El primer capítulo de la ‘paraeconomía’
“En Urabá tenemos cultivos de palma. Yo mismo conseguí los empresarios para invertir en esos proyectos, que son duraderos y productivos. La idea es llevar a los ricos a invertir en ese tipo de proyectos en diferentes zonas del país”. Las palabras, pronunciadas por Vicente Castaño en 2005, han debido prender las alarmas de las autoridades judiciales.

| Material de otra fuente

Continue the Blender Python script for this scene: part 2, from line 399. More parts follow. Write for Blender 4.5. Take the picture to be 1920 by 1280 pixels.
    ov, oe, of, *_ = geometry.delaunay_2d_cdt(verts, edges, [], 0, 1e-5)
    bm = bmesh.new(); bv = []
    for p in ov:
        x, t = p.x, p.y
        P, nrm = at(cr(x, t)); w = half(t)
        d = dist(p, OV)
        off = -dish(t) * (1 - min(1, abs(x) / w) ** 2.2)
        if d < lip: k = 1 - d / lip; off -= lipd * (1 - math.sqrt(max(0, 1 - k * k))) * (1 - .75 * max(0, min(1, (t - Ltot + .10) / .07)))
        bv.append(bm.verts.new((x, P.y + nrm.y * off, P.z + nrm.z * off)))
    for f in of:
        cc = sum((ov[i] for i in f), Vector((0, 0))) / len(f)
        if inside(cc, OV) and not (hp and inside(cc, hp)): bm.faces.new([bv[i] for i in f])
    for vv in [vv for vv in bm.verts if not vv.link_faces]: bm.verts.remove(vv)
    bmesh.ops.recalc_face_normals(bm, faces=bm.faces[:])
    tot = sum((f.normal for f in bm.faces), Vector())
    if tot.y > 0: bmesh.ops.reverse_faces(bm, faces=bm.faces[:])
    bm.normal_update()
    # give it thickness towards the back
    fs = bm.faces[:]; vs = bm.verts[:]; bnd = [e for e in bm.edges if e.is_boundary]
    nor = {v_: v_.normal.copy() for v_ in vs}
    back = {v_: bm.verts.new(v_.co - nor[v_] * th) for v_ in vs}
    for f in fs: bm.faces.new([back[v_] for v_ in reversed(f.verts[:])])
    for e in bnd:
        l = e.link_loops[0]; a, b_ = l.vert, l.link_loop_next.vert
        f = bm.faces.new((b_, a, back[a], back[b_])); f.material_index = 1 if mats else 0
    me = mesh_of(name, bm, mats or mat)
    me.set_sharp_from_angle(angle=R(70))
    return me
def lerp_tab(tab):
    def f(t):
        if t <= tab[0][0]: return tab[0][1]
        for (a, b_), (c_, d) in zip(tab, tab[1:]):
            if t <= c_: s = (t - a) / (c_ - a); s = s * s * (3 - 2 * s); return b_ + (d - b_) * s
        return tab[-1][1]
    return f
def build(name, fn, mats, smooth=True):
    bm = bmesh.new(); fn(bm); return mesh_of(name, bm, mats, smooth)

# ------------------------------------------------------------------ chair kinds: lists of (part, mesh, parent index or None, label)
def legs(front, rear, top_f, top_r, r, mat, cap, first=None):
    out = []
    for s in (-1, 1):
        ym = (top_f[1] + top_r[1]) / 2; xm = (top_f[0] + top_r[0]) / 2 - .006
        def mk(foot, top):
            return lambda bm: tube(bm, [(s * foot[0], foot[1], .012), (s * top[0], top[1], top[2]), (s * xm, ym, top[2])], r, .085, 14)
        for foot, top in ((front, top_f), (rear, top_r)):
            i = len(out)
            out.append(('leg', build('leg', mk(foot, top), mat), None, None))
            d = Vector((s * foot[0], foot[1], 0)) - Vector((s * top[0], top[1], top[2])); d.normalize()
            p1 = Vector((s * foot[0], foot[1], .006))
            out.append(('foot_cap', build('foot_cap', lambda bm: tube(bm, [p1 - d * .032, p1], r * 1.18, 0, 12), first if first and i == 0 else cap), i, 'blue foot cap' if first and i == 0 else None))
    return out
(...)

Para nadie era un secreto que tras las masacres y ofensivas paramilitares se generaban más y más desplazamientos. No se requería de la imaginación de los sociólogos para entrever, incluso, un cambio de discurso en las declaraciones de los ideólogos del paramilitarismo: se hablaba, sí, del asedio de la guerrilla, de la legitimidad de la autodefensa y la incapacidad del Estado para brindar seguridad, pero también se hacía alarde de flamantes proyectos empresariales. Hasta la fecha es bastante lo que se ha debatido sobre el desplazamiento y poco lo que conocemos de las razones del mismo. Pero en Colombia no sólo hubo desplazamiento porque hubo guerra. También hubo pretextos de guerra para que hubiera desplazamiento.
El capítulo de la paraeconomía que se abre, por fin, con la decisión de la Fiscalía de encarcelar a 24 empresarios de empresas de palma africana —incluidos representantes legales— constituye una noticia que difícilmente pasará inadvertida. Ya lo había anunciado el entonces fiscal Mario Iguarán, quien hizo explícito que se adelantaban investigaciones frente a la tragedia que vivieron las comunidades que habitaban las cuencas de los ríos Jiguamiandó, Curbaradó y Domingodó, obligadas por el paramilitarismo a abandonar las tierras que les fueron adjudicadas a través de la ley 70 de 1993. Ahora el dossier de la investigación, algo tardío, confirma las denuncias hechas por periodistas, activistas, académicos y pobladores. Los hechos son desgarradores.
A partir de una operación militar conjunta efectuada en febrero de 1997, grupos de autodefensa y la Brigada XVII del Ejército desplazaron a miles de campesinos del Bajo Atrato chocoano, sembraron de pánico los alrededores y les abrieron paso a empresas privadas que no tardaron en apropiarse de las tierras en las que sembraron palma africana. A algunos les ofrecieron irrisorias sumas de dinero, bajo la consigna “o vende la tierra o se la compro a la viuda”. Otros simplemente fueron suplantados. Hechas las fraudulentas transacciones, el propio Estado les otorgó créditos a los empresarios para que promovieran sus proyectos agroindustriales. Poco importó el daño ambiental que ocasiona la entrada del monocultivo de palma a una zona de selva tropical cuya fauna, flora y suelos eran por completo ajenos a las nuevas plantaciones apodadas, desde entonces, “desiertos verdes”.
Con todo, es demasiado lo que la justicia debe avanzar en el tema de la paraeconomía. Como este, que es un caso paradigmático, cuántos no habrá sobre los que las autoridades no se han pronunciado. Esta, que es la fuente del poder regional que ejerce el paramilitarismo, permanece intacta.
Y es que no se debe olvidar que para que los grupos de paramilitares existiesen y se expandieran, la estrategia de seguridad de la Fuerza Pública contra el asedio de la guerrilla contempló la promoción de grupos privados. Otro tanto lograron los dirigentes políticos con influencia nacional y regional, que, como lo explica Alejandro Reyes en su libro sobre el despojo de la tierra, se valieron de los paramilitares para desarticular movimientos populares y partidos políticos de izquierda. Pero unos y otros contaron con la disposición de hacendados, empresarios y firmas multinacionales dispuestos a financiar actividades paramilitares. Si no profundizamos en este oscuro capítulo de la historia reciente, de nada habrá valido el escándalo de la parapolítica, y la Ley de Justicia y Paz —en la que prácticamente se omitió el tema— difícilmente permitirá avanzar hacia una verdadera reparación de las víctimas.